Although I often say to my clients that the future is in their hands, it's not just a blank canvas waiting to be painted, nor even an outline needing to be finished. It exists today, within each of us, as an integral truth of the human condition. It's a living, breathing entity that we are all part of, one that holds the wisdom of the ages, the dreams of our children, our own actions, and the voices of the rivers and the deserts and the forests. To be ‘futures-literate’ is to respect this complexity, to embrace uncertainty, and to co-create with humility.

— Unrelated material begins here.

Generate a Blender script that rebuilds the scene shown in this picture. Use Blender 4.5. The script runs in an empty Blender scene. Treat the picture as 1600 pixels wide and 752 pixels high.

Liberating What Has Been Denied
As I discovered when trying to understand what was bothering me when I was part of ABN, at a time when I had been convinced that scenario planning - and a few other tools - was all there was to foresight, the greatest barrier to futures literacy is not a lack of imagination but the systems that silence it—models that assume preeminence, discount non-Western voices, dismiss intuition and alternative intelligence, and prioritise certainty.
To construct transformative futures, we must liberate what has been denied us for too long: the wisdom of cycles, the potency of failure, the voices of the marginalised, and the sacredness of the earth. This is not just a strategy or an extension of what we already have. It's a restoration - a call to reinterpret the illusory state we refer to as the 'future'.
As 'futurists' we stand on the edge of uncertainty. Let us listen—not just to the algorithms or the experts, but to the rhythms and pulse of the earth, the stories of our ancestors, and the dreams of those who are yet to arrive on this Earth. For the futures we most need are not the ones we were taught to craft; they are the ones we've been denied and just beginning to remember.